Friday 23 February 2018

Daily Market Update: USD weakens as Fed stops short of signalling September hike

Sheets of five dollar notes are fed through a sorting machine at the Bureau of Engraving and Printing in Washington, D.C., U.S.
Sheets of five dollar notes are fed through a sorting machine at the Bureau of Engraving and Printing in Washington, D.C., U.S.

Rachel Barden

U.S. dollar has weakened overnight after the U.S. Federal Reserve held back from signalling a near-term interest rate rise.

Following its 2 day policy meeting, the Fed announced that it was no longer as concerned by possible shocks to the U.S. economy, saying that ‘near term risks to the economy have diminished’, and suggested that a hike as early as September was not out the question. Markets however were not convinced that the Fed is gearing up to act that soon by this more upbeat and positive tone. With no clear signal as to when the next hike may occur, market expectations are set firmly for no interest rate rise until at least after the US elections, and the chances of no increase in rates until December, or even no increase at all in 2016, have become more substantial. EURUSD is testing the 1.11 mark this morning, with GBPUSD up above 1.32.

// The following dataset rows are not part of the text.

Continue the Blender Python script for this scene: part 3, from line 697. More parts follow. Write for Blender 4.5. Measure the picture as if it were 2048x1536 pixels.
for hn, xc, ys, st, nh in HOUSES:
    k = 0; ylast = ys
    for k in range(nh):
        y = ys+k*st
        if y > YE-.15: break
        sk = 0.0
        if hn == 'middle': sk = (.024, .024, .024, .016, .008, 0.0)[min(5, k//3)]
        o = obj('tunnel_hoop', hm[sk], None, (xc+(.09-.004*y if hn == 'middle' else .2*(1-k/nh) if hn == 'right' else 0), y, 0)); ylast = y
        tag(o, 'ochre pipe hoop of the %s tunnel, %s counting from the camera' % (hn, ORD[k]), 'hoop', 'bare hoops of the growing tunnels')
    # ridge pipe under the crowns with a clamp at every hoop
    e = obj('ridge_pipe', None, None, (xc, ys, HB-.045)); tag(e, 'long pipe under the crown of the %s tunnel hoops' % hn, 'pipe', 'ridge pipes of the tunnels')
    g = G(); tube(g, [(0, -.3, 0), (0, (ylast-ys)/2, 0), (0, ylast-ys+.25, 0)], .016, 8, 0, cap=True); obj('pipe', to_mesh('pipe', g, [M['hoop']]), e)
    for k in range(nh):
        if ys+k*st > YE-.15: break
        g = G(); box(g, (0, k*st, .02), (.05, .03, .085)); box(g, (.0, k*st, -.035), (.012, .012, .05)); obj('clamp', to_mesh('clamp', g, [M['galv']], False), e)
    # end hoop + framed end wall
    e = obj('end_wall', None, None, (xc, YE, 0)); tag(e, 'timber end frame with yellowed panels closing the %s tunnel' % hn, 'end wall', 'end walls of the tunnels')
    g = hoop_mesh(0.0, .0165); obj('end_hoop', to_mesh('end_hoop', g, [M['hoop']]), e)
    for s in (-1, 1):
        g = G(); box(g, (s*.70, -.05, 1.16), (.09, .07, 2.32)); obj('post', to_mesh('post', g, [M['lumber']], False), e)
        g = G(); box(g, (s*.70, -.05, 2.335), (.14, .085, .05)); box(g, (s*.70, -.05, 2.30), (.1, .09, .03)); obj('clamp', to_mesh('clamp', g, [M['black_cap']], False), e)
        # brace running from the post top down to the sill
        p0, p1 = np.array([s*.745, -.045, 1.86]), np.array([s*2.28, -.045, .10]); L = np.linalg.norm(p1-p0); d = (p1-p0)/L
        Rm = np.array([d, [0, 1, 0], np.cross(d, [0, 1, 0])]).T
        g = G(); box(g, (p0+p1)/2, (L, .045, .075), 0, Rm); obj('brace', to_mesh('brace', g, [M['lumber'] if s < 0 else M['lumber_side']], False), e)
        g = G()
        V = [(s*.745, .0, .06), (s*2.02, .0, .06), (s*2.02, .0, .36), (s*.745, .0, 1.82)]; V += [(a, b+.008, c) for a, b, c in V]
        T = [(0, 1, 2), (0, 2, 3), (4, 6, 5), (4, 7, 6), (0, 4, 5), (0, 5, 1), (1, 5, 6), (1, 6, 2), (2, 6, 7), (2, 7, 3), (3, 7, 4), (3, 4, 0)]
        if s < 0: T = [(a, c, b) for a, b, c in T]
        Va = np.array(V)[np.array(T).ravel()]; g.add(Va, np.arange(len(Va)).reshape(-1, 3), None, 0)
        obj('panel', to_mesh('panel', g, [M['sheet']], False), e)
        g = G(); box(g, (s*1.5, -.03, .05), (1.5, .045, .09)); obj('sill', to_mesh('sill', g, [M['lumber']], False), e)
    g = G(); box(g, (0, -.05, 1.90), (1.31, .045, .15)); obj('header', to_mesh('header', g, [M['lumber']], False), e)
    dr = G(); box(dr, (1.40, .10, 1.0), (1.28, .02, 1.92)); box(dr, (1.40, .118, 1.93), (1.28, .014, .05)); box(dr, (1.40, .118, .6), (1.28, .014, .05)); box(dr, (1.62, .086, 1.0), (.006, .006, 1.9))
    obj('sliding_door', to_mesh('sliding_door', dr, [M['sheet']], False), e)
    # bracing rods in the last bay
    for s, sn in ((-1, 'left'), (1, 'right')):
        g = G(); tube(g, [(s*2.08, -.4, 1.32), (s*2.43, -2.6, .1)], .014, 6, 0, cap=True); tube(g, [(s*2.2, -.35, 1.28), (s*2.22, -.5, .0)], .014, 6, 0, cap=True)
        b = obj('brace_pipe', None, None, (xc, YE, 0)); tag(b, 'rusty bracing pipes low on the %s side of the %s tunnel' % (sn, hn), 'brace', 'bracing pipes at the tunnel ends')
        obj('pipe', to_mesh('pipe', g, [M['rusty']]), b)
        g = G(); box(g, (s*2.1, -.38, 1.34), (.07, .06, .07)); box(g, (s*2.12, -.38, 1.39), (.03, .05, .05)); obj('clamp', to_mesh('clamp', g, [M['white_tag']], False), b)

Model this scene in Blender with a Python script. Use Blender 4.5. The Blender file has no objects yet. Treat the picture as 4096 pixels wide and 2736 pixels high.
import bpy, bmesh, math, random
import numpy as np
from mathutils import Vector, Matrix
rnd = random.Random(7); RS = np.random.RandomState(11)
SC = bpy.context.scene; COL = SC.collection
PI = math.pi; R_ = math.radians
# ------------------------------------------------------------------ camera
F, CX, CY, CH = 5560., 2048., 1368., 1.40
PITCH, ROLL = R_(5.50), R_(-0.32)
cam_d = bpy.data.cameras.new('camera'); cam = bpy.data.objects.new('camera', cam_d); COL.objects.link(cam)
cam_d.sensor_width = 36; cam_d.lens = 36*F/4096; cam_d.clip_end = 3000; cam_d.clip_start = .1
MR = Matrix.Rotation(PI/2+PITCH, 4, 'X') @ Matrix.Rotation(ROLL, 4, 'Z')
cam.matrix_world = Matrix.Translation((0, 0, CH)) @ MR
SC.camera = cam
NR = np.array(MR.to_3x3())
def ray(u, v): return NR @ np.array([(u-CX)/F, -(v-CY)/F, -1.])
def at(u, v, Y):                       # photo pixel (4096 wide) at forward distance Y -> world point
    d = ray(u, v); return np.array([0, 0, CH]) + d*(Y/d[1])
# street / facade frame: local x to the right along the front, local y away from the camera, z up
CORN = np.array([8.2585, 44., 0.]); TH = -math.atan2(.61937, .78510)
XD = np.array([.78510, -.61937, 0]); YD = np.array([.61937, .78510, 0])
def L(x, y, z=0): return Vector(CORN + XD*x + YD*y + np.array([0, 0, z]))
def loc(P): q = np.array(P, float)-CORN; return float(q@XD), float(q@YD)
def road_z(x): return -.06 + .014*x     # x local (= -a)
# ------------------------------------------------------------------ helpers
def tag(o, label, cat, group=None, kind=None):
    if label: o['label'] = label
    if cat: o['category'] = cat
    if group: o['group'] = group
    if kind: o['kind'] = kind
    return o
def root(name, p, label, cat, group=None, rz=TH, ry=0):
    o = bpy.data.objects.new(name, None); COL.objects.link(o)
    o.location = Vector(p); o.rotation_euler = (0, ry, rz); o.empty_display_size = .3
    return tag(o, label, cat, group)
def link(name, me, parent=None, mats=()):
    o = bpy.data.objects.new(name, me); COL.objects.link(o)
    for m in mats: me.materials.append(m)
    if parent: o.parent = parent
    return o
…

In the UK, already this morning we have had data from the Nationwide House Price survey, which shows that British house prices rose at their fastest annual pace in four months in July. This data however is unlikely to have captured any of the impact from June’s Brexit vote. House prices rose 5.2% in July, compared to the 4.5% increase that was expected, and were slightly up on June’s 5.1% increase. Earlier this month, the Royal Institution of Chartered Surveyors said uncertainty caused by the Brexit vote had prompted a "marked drop" in housing market activity, and it may be several months before this weakness will be captured in the house price data.

The euro has gained against GBP overnight, back up over the 0.84 level this morning, despite news that European Union authorities are reportedly preparing contingency plans for the potential winding down of Banca Monte dei Paschi if the Italian lender has a poor reading in stress tests later this week and is deemed to have insufficient capital to withstand an economic downturn. Results on the stress tests carried out on a number of banks will be announced on Friday, but The Tuscan bank, the 3rd largest bank in Italy in terms of assets which has one of the heaviest bad loan burdens in Italy, is hoping for approval from the European Central Bank before Friday for a plan it has already submitted to sell off its bad debt. Euro-zone economic confidence survey for July is out at 10 am and will be watched closely for the impact of the UK vote to leave the euro-zone.